Bhumibol était considéré comme un personnage unificateur dans un pays politiquement divisé et son image reste omniprésente dans de nombreux foyers et magasins thaïlandais.

Après sa mort, les Thaïlandais ont porté des couleurs noires ou sombres durant le deuil officiel d’un an.

Mais l'héritier de Bhumibol, âgé de 66 ans, est moins connu de ses sujets et passe une grande partie de son temps à l'étranger.

Pour combler cet écart, l'image du nouveau roi s'est lentement installée dans la vie quotidienne - sur les bâtiments, les billets de banque et les timbres - depuis la mort de son père.

Un court métrage accompagnant l'hymne royal qui se déroule avant les films projetés dans les cinémas thaïlandais retrace désormais l'histoire de Vajiralongkorn, un prince devenu moine, pilote de l'armée de l'air, père puis roi.

Selon Edoardo Siani, chercheur en études du Sud-Est asiatique à l'Université de Kyoto, les successions royales sont partout confrontées à une iconographie changeante.
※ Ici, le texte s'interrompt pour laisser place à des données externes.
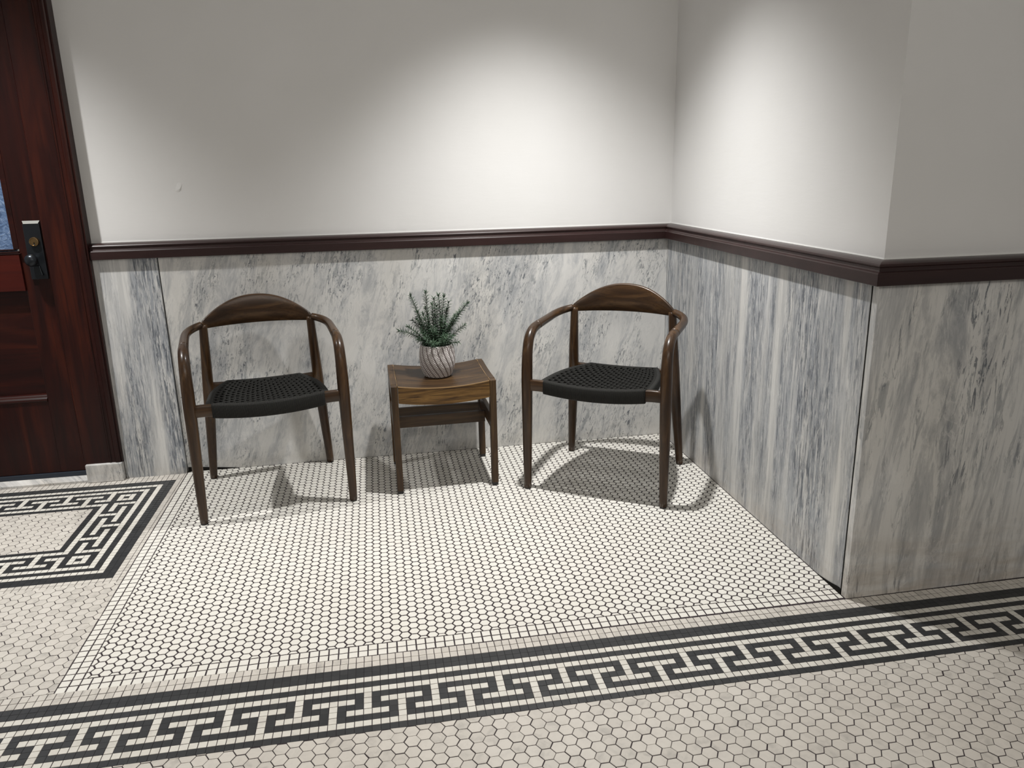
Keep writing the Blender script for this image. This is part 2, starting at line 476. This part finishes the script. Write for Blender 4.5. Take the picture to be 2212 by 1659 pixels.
for a in range(-2, 44):
    for b in range(-4, 43):
        c = mat_color(a, b)
        if c is None: continue
        if c == NEW: c = BND
        g = GO if c != BLK else .012
        put(sq(matp, a, a + 1, b, b + 1, g), c, [(1, 0, PX0 - GN), (0, 1, -.05)], jig=.008 if c != BLK else .003, amin=.12)
hexes(-20, -30, 1.420, 1.620, .100, OLD, (-45, -10, -34, -14),
      [(1, 0, am - 12 * msx - .25), (0, 1, bm - 12 * msy + .05), (0, -1, -(bm - 29 * msy + .1))], jig=.014)
# grout bed and slab
fb = MB()
fb.box(-1.6, 4.2, -5.2, 0.10, -.08, DEPTH)
o = len(tv); tv.extend(fb.v); tf.extend([tuple(i + o for i in f) for f in fb.f]); tm.extend([3] * len(fb.f)); tr.extend([0.] * len(fb.f))
floor = structure(link('floor', tv, tf, [MAT['new'], MAT['old'], MAT['black'], MAT['grout'], MAT['band']], midx=tm, rnd=tr))

# walls (painted plaster) with their marble slabs as parts -----------
def quadbox(name, mat, parent=None, **k): 
    b = MB(); b.box(*k['b']); return b.build(name, mat, parent, bevel=k.get('bevel'))
w = structure(quadbox('wall_back', MAT['wall'], b=(-.19, X1 + WX, WX, .16, -.02, HC)))
b = MB()                                    # left slab leans out a little at the foot
b.hexa([(CASX, -.018, 0), (.0515, -.018, 0), (.0515, .0215, 0), (CASX, .0215, 0)], [(CASX, -.001, ZR0 + .02), (.0495, -.001, ZR0 + .02), (.0495, .0215, ZR0 + .02), (CASX, .0215, ZR0 + .02)])
b.build('marble_slab', MAT['mb_left'], w)
b = MB(); b.box(.054, X1, 0, WX, 0, ZR0 + .02); b.build('marble_slab', MAT['mb_back'], w, bevel=.0008)
# gap where the second slab stops short of the tiles
pts = [(.056, .021), (.10, .018), (.16, .012), (.22, .006), (.27, 0.0), (.056, 0.0)]
b = MB(); b.prism(pts, -.0025, .004, axis=1); b.build('slab_gap', MAT['gap'], w)
b = MB(); b.box(CASX, X1 + WX, WX - .0018, WX + .001, ZR1 - .001, ZR1 + .0022); b.build('paint_bead', MAT['bead'], w)
V = [(.1630 + .013 * math.cos(t_) * (1 + .3 * math.sin(2 * t_)) , WX - .0001, 1.187 + .019 * math.sin(t_ + .3)) for t_ in np.linspace(0, 2 * PI, 15)[:-1]] + [(.168, WX - .0030, 1.182)]
link('plaster_scar', V, [(i, (i + 1) % 14, 14) for i in range(14)], MAT['wall'], w)
w = structure(quadbox('wall_right', MAT['wall'], b=(X1 + WX, X1 + .16, D + WX, WX, -.02, HC)))
b = MB(); b.box(X1, X1 + WX, D + .030, 0, 0, ZR0 + .02); b.build('marble_slab', MAT['mb_side'], w, bevel=.0008)
b = MB(); b.box(X1 + .0012, X1 + WX, D + .024, D + .031, 0, ZR0 + .02); b.build('slab_joint', MAT['gap'], w)
pts = [(D + .026, .0), (D + .026, .015), (D + .034, .019), (D + .052, .016), (D + .070, .012), (D + .095, .0075), (D + .150, .0)]
b = MB(); b.prism(pts, X1 - .0025, X1 + .004, axis=0); b.build('slab_gap', MAT['gap'], w)
b = MB(); b.box(X1 + WX - .0018, X1 + WX + .001, D + WX, WX, ZR1 - .001, ZR1 + .0022); b.build('paint_bead', MAT['bead'], w)
w = structure(quadbox('wall_front', MAT['wall'], b=(X1 + .16, 4.2, D + WX, D + .18, -.02, HC)))
b = MB(); b.box(X1, 4.2, D, D + .024, 0, ZR0 + .02); b.build('marble_slab', MAT['mb_front'], w, bevel=.0012)
b = MB(); b.box(X1 + WX, 4.2, D + WX - .0018, D + WX + .001, ZR1 - .001, ZR1 + .0022); b.build('paint_bead', MAT['bead'], w)
# rest of the corridor shell, out of the picture
structure(quadbox('wall_left', MAT['wall'], b=(-1.75, -1.6, -5.2, .16, -.02, HC)))
structure(quadbox('wall_door_side', MAT['wall'], b=(-1.6, -1.34, WX, .16, -.02, HC)))
structure(quadbox('wall_behind', MAT['wall'], b=(-1.75, 4.2, -5.35, -5.2, -.02, HC)))
structure(quadbox('ceiling', MAT['wall'], b=(-1.75, 4.2, -5.35, .16, HC, HC + .1)))

# chair rail ---------------------------------------------------------
PROF = [(-.0005, ZR0), (.0205, ZR0), (.0225, ZR0 + .002), (.0225, ZR0 + .031), (.0205, ZR0 + .0345), (.0165, ZR0 + .0360), (.0140, ZR0 + .0365), (.0125, ZR0 + .040), (.0125, ZR0 + .046),
        (.0150, ZR0 + .049), (.0150, ZR0 + .052), (.0120, ZR0 + .0555), (.0050, ZR0 + .0590), (-.004, ZR0 + .0615), (-.0212, ZR0 + .0630), (-.0212, ZR0 + .045), (-.0005, ZR0 + .018)]
def rail(name, fa, fb):      # fa / fb: functions d -> (x, y) for each end
    n = len(PROF); v = [(*fa(d), z) for d, z in PROF] + [(*fb(d), z) for d, z in PROF]
    f = [(i, (i + 1) % n, n + (i + 1) % n, n + i) for i in range(n)] + [tuple(range(n))[::-1], tuple(range(n, 2 * n))]
    return structure(link(name, v, f, MAT['rail']))
rail('trim_1', lambda d: (CASX + .001, -d), lambda d: (X1 - d, -d))
rail('trim_2', lambda d: (X1 - d, -d), lambda d: (X1 - d, D - d))
rail('trim_3', lambda d: (X1 - d, D - d), lambda d: (4.2, D - d))

# door surround and door ---------------------------------------------
CX0, CX1, CY = -.343, CASX, -.030
b = MB()
prof = [(CX0, .06), (CX0, CY + .004), (CX0 + .004, CY), (CX1 - .052, CY), (CX1 - .049, CY - .003), (CX1 - .045, CY - .003), (CX1 - .042, CY), (CX1 - .030, CY - .002), (CX1 - .026, CY - .006),
        (CX1 - .013, CY - .007), (CX1 - .008, CY - .005), (CX1 - .006, CY), (CX1, CY), (CX1, .06)]
b.prism(prof, .080, 2.42, axis=2)
t4 = structure(b.build('trim_4', MAT['mah_z']))
b = MB(); b.box(-.336, -.1935, -.044, .05, 0, .080)
pb = b.build('plinth_block', MAT['mb_sill'], t4, bevel=.0035)
b = MB(); b.box(-1.40, -1.247, CY, .06, 0, 2.42); structure(b.build('trim_5', MAT['mah_z']))
b = MB(); b.box(-1.40, CX1, CY, .06, 2.30, 2.46); structure(b.build('trim_6', MAT['mah_x']))
b = MB()
b.prism([(-.033, 0), (-.033, .010), (-.027, .0135), (-.020, .0165), (-.004, .024), (.12, .024), (.12, 0)], -1.30, -.3365, axis=0)
structure(b.build('trim_7', MAT['mb_sill'], bevel=.001))
DX0, DX1, DY = -1.245, -.338, 0.0
door = MB()
door.box(DX1 - .109, DX1 - .0005, DY, DY + .045, .045, 2.30)          # lock stile
door.box(DX0, DX0 + .109, DY, DY + .045, .045, 2.30)                  # hinge stile
door.box(DX0 + .109, DX1 - .109, DY + .0005, DY + .045, .045, .354)
door.box(DX0 + .109, DX1 - .109, DY + .0005, DY + .045, 2.16, 2.30)
dr = structure(door.build('door_1', MAT['mah_z'], bevel=.0015))
b = MB(); b.box(DX0 + .109, DX1 - .109, DY + .022, DY + .040, .354, .81); b.build('door_panel', MAT['mah_x'], dr)
b = MB(); b.box(DX0 + .109, DX1 - .108, DY - .012, DY + .04, .809, .9515); b.build('lock_rail', MAT['mah_lit'], dr, bevel=.002)
b = MB()                                    # mouldings around glass and panel
gx0, gx1 = DX0 + .125, -.4665
for (y, z0, z1, xr) in ((-.014, .9525, .9555, -.440), (-.008, .9570, .9620, -.447), (.000, .9660, .9705, -.461)):
    b.box(DX0 + .109, xr, DY + y, DY + .03, z0, z1)
b.box(gx1, DX1 - .109, DY - .001, DY + .03, .9705, 2.16)
b.box(DX0 + .109, gx0, DY - .001, DY + .03, .9705, 2.16)
b.build('glazing_bead', MAT['mah_x'], dr, bevel=.0012)
b = MB()
b.prism([(.022, .383), (.008, .381), (.004, .376), (.002, .372), (-.004, .366), (-.006, .360), (-.004, .355), (0, .353), (.02, .353)], DX0 + .109, DX1 - .109, axis=0)
b.build('panel_moulding', MAT['mah_x'], dr)
b = MB(); b.box(DX0 + .10, gx1 + .005, DY + .016, DY + .022, .96, 2.17); b.build('glass_pane', MAT['glass'], dr)
b = MB(); b.box(DX0, DX1 - .0005, DY - .006, DY + .04, .0245, .044); b.build('door_sweep', MAT['sweep'], dr, bevel=.002)
lp = MB()
lp.hexa([(-.4175, -.010, .853), (-.3565, -.010, .853), (-.3565, 0, .853), (-.4175, 0, .853)], [(-.4155, -.010, 1.066), (-.3555, -.010, 1.066), (-.3555, 0, 1.066), (-.4155, 0, 1.066)])
lpo = lp.build('lock_plate', MAT['iron'], dr, bevel=.0015)
b = MB(); b.hexa([(-.4115, -.0110, 1.066), (-.3590, -.0110, 1.066), (-.3590, 0, 1.066), (-.4115, 0, 1.066)], [(-.4165, -.004, 1.077), (-.3540, -.004, 1.077), (-.3540, 0, 1.077), (-.4165, 0, 1.077)])
b.build('bevelled_cap', MAT['steel'], lpo)
def knobmesh(cx, cz, prof, seg=28):          # lathe about the y axis
    b = MB(); V = []; n = len(prof)
    for r, y in prof:
        for k in range(seg): V.append((cx + r * math.cos(2 * PI * k / seg), y, cz + r * math.sin(2 * PI * k / seg)))
    F = [(i * seg + k, (i + 1) * seg + k, (i + 1) * seg + (k + 1) % seg, i * seg + (k + 1) % seg) for i in range(n - 1) for k in range(seg)]
    F += [tuple(range(seg)), tuple(range((n - 1) * seg, n * seg))[::-1]]
    b.add(V, F); return b
o = knobmesh(-.3815, .998, [(.0175, -.009), (.0175, -.018), (.0165, -.021), (.0145, -.0215), (.0135, -.0195), (.0125, -.0195), (.001, -.0200)]).build('lock_cylinder', MAT['brass'], lpo, smooth=False)
b = MB(); b.box(-.3830, -.3800, -.0210, -.019, .988, .996); b.build('keyhole', MAT['gap'], o)
b = MB(); b.box(-.3835, -.3795, -.0212, -.019, .985, .988); b.build('key_slot_lip', MAT['steel'], o)
knobmesh(-.3925, .930, [(.010, -.008), (.010, -.022), (.013, -.030), (.020, -.036), (.0235, -.044), (.0235, -.050), (.020, -.058), (.013, -.063), (.004, -.0645), (.0005, -.0646)], 32).build('door_knob', MAT['iron'], lpo, smooth=True)
b = MB(); b.hexa([(-.401, -.020, .868), (-.371, -.020, .868), (-.371, -.009, .868), (-.401, -.009, .868)], [(-.402, -.016, .906), (-.378, -.016, .906), (-.378, -.009, .906), (-.402, -.009, .906)])
b.build('thumb_piece', MAT['iron'], lpo, bevel=.002)

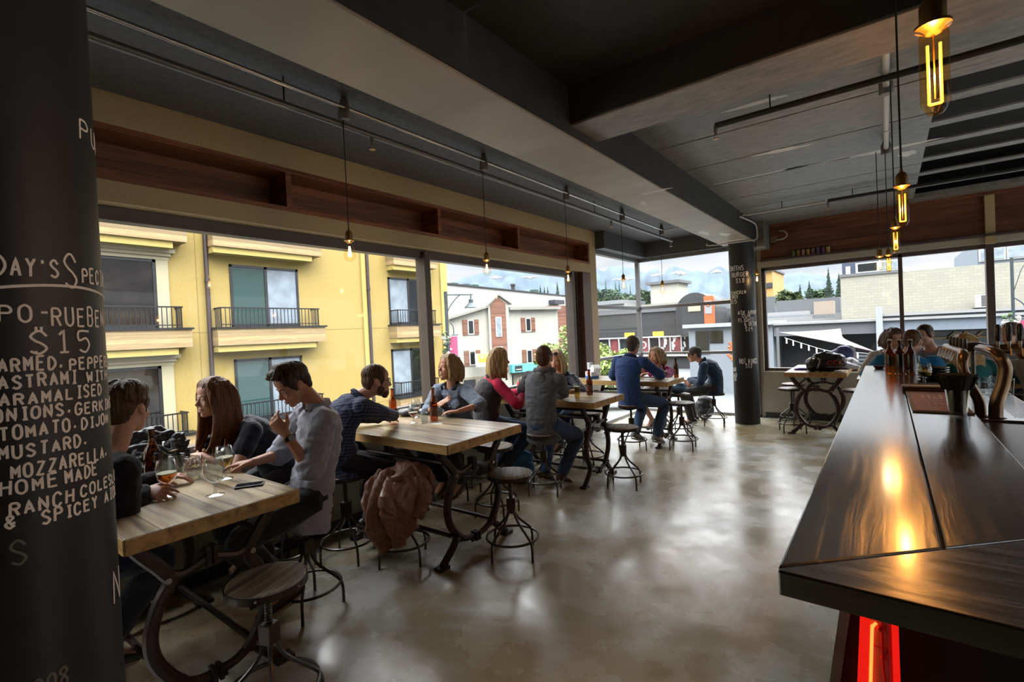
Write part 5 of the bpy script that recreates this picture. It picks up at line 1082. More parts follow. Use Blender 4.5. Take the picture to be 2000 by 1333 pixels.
# 4 man in the plaid shirt, with glasses
p4 = person('bearded man in a navy plaid shirt and glasses hunched over the second table', (-3.22, 2.10, .63), 72, (-3.095, 2.335, 1.285), 66, -3, (plaidm, blackc), H_BR, 'crop', {'R': ((-3.30, 2.72, .935), (-.6, .5, 0), DN, .4, (1, .1, -.35)), 'L': ((-3.42, 2.60, .94), (.5, .5, 0), DN, .4, (-1, 0, -.4))}, N=(-3.165, 2.215, 1.17), vox=.005, cv=.007, bulge=.09, sk=skinA)
def glasses(p, mat, dark=False, up=0, name='glasses'):
    X = p['X']; m = MB()
    for s in (-1, 1):
        R = X.to_3x3(); Q = R @ MX.Rotation(pi/2, 3, 'Y')
        m.torus(X @ V((.092, s*.032, .004+up)), .0225, .0024, 20, 6, Q); m.tube([X @ V(a) for a in ((.09, s*.053, .010+up), (.05, s*.079, .010+up), (-.01, s*.082, .006+up))], .0022, 6)
        if dark: m.ell(X @ V((.092, s*.032, .004+up)), (.003, .022, .020), R, 12, 6)
    m.tube([X @ V(a) for a in ((.093, -.011, .008+up), (.096, 0, .010+up), (.093, .011, .008+up))], .002, 6)
    return m.build(name, mat, p['root'])
glasses(p4, plast)
X = p4['X']; m = MB()
for c, r in (((.058, 0, -.088), (.036, .050, .034)), ((.02, .052, -.062), (.030, .014, .036)), ((.02, -.052, -.062), (.030, .014, .036)), ((.082, 0, -.050), (.010, .028, .006)), ((.062, 0, -.108), (.024, .034, .020))): m.ell(X @ V(c), r, X.to_3x3(), 14, 9)
m.build('beard', H_BR, p4['root']); collar(p4, plaidm, .03)
# 5 woman in the denim shirt
p5 = person('smiling woman in a light denim shirt with a blonde bob by the window mullion', (-3.44, 3.56, .585), -76, (-3.40, 3.42, 1.300), -103, 8, (chamb, blackc), H_BLD, 'bob', {'R': ((-3.26, 3.115, .985), (.72, .45, .40), (.2, -.5, .8), .25, (-.9, .2, -.5)), 'L': ((-3.04, 3.14, .935), (-.7, -.55, 0), DN, .35, (1, .3, -.3))}, N=(-3.40, 3.45, 1.115), fem=True, vox=.005, cv=.007, sleeve='rolled', bulge=.02, mouth=True, sk=skinB, wk=1.5)
collar(p5, chamb, .035); front_bits(p5, pearl, 6)
# 6 woman in the vest
p6 = person('woman in a hot pink top under a charcoal vest, blonde bob', (-3.42, 3.96, .585), 62, (-3.300, 4.085, 1.325), 52, -2, (pinkm, denim), H_BLO, 'mid', {'R': ((-3.08, 4.22, .965), (.4, .75, .15), (-.7, .3, -.3), .7, (.55, -.75, -.6)), 'L': ((-3.25, 4.40, .95), (.3, .8, 0), DN, .5, (-1, 0, -.4))}, N=(-3.365, 4.03, 1.125), fem=True, vox=.006, cv=.008, bulge=.03, sk=skinB, hem=.03)
def shell(p, mat, name, g, t1=.93, hem=.09, w=(.16, .14, .15, .160, .150, .105), arms=False):
    m = MB(); rr = []; ts = (0, .3, .5, .7, .86, t1)
    if hem: rr.append([q-p['T'][0]*hem for q in p['ring'](0, w[0]+g+.01, .13+g)])
    for t, ww in zip(ts, w):
        i = min(int(t*(p['n']-1)), p['n']-1); rr.append(p['ring'](i, ww+g, (.115, .105, .125, .13, .10, .082)[ts.index(t)]+g))
    m.loft(rr)
    for s in (-1, 1): m.ell(p['SPN'][int(.72*(p['n']-1))]+p['bS']*s*.06+p['bS'].cross(p['T'][4])*.06, (.075, .075, .075), n=12, m=8)
    return remesh(m, .008, name, mat, p['root'], 2, wr(.006, 1, 3), .5)
shell(p6, vestm, 'vest', .024, .955, .12); c = collar(p6, vestm, .03, name='vest_collar')
# 7 man in the hoodie
p7 = person('man in a grey hoodie and jeans seen from behind at the third table', (-2.76, 4.05, .60), 92, (-2.725, 4.085, 1.338), 112, 0, (hoodm, denim), H_BR, 'crop', {'R': ((-2.84, 4.47, .935), (-.6, .6, 0), DN, .5, (1, -.1, -.5)), 'L': ((-3.06, 4.46, .935), (.4, .8, 0), DN, .4, (-1, -.2, -.5))}, N=(-2.728, 4.075, 1.19), vox=.006, cv=.008, bulge=.05, sk=skinA, hem=.17, shoe=plain('brown_suede', (.06, .04, .03), .8), sname='hoodie', wk=1.3, legs={'R': (-2.66, 4.22, .16), 'L': (-2.86, 4.20, .16)})
m = MB(); i = p7['n']-1; cc = p7['SPN'][i]; f7 = p7['f']; l7 = p7['l']
for k, (z, r0, b) in enumerate(((.035, .085, -.01), (.01, .10, .005), (-.02, .115, .02))):
    m.tube([cc-f7*(b+.012)+V((0, 0, z))+l7*(r0*sin(a))-f7*(r0*.85*cos(a)) + V((0, 0, -.05*cos(a)*k)) for a in [radians(-125+250*j/22) for j in range(23)]], .026, 10)
m.ell(cc-f7*.115-V((0, 0, .065)), (.095, .045, .085), None, 16, 10); m.ell(cc-f7*.10-V((0, 0, .13)), (.055, .035, .06), None, 12, 8)
remesh(m, .008, 'hood', hoodm, p7['root'], 2, wr(.008, 1.2, 2), .5)
# 8 blonde woman in the navy jacket
p8 = person('blonde woman in a navy jacket with sunglasses on her head, behind the hoodie man', (-3.25, 5.46, .60), -92, (-3.262, 5.15, 1.248), -75, -4, (puff, denim), H_BLO, 'mid', {'R': ((-3.18, 4.86, .935), (.5, -.6, 0), DN, .4, (-1, .2, -.5)), 'L': ((-3.05, 4.92, .935), (-.4, -.7, 0), DN, .4, (1, .2, -.5))}, N=(-3.235, 5.20, 1.06), fem=True, vox=.007, cv=.009, bulge=.05, sname='jacket')
glasses(p8, plast, True, .085, 'sunglasses'); collar(p8, puff, .05, name='jacket_collar')
# 9 man in the blue coat
p9 = person('grey haired man in a blue fleece coat and jeans with his back to the camera', (-2.72, 6.08, .60), 78, (-2.665, 6.115, 1.368), 92, 0, (bluem, denim), H_GR, 'short', {'R': ((-2.50, 6.45, .935), (-.3, .8, 0), DN, .5, (1, -.2, -.4)), 'L': ((-2.85, 6.45, .935), (.3, .8, 0), DN, .4, (-1, -.2, -.5))}, N=(-2.70, 6.09, 1.215), vox=.006, cv=.008, bulge=.06, hem=.12, sw=.20, s=1.04, shoe=trainer, sname='coat', legs={'R': (-2.46, 6.28, .17), 'L': (-2.72, 6.20, .2)})
collar(p9, bluem, .035)
# 10 woman in magenta
p10 = person('woman in a magenta fleece with a blonde bob leaning on the corner table', (-2.76, 7.33, .60), -95, (-2.705, 7.015, 1.175), -108, 0, (mag, plain('pale_shorts', (.4, .38, .36), .8)), H_BLD, 'bob', {'R': ((-2.88, 6.83, .94), (.5, -.5, .3), (0, 0, 1), .4, (-1, .3, -.4)), 'L': ((-2.72, 6.78, .935), (-.8, -.3, .1), DN, .5, (1, .4, -.3))}, N=(-2.68, 7.07, .99), fem=True, vox=.007, cv=.009, bulge=.04, bare_legs=True, sname='fleece', lname='shorts', shoe=plain('dark_sandal', (.03, .025, .02), .6))
collar(p10, mag, .04)
# 11 man in the cap
p11 = person('man in a navy top, cap and sunglasses hunched on a stool by the far column', (-2.20, 8.12, .52), 188, (-2.475, 8.05, 1.128), 196, -4, (navym, greypant), H_GR, 'crop', {'L': ((-2.52, 7.95, .72), (-.3, .2, -.8), (0, 1, 0), .4, (.2, -.5, -.6)), 'R': ((-2.62, 8.18, .70), (-.5, -.2, -.6), (0, -1, 0), .4, (.2, .6, -.5))}, N=(-2.345, 8.085, 1.005), vox=.007, cv=.009, bulge=.09, legs={'L': (-2.55, 8.0, .10), 'R': (-2.58, 8.22, .10)})
collar(p11, navym, .04, open_front=False); glasses(p11, plast, True, 0, 'sunglasses')
X = p11['X']; R = X.to_3x3(); capm = plain('olive_cap', (.05, .048, .042), .8); m = MB(); m.ell(X @ V((-.018, 0, .06)), (.104, .088, .078), R, 18, 10)
cp_ = m.build('cap', capm, p11['root']); m = MB()
m.prism([(.06, -.07), (.13, -.055), (.155, 0), (.13, .055), (.06, .07)], (0, 0, 0), (1, 0, 0), (0, 1, 0), .006); m.xf(X @ MX.Translation((0, 0, .052)) @ MX.Rotation(.22, 4, 'Y')); m.build('cap_peak', capm, cp_)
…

"L’État thaïlandais a réglé ce problème en introduisant progressivement des images du nouveau roi sur une longue période", a-t-il déclaré.

La junte qui a pris le pouvoir en 2014 a dirigé la campagne d’image, tandis que le puissant chef de l’armée a prononcé plusieurs serments de loyauté au cours des dernières semaines.

Les fonctionnaires ont reçu l'ordre de porter du jaune avant le couronnement, mais la couleur liée au jour de naissance du roi, le lundi, n'a pas encore totalement imprégné la ville.

Traversant le cœur historique en tricycle, qui fait aussi état d’autel ambulant à la gloire de la monarchie thaïlandaise, exhibant une multitude de portraits des rois passés et présents, Komchit Kraithong se dit très enthousiasmé par ce grand événement.

"Je l'ai décoré de portraits pour montrer ma loyauté", a-t-il déclaré à l'AFP.

"C'est aussi comme si je servais leurs majestés en les promenant dans Bangkok."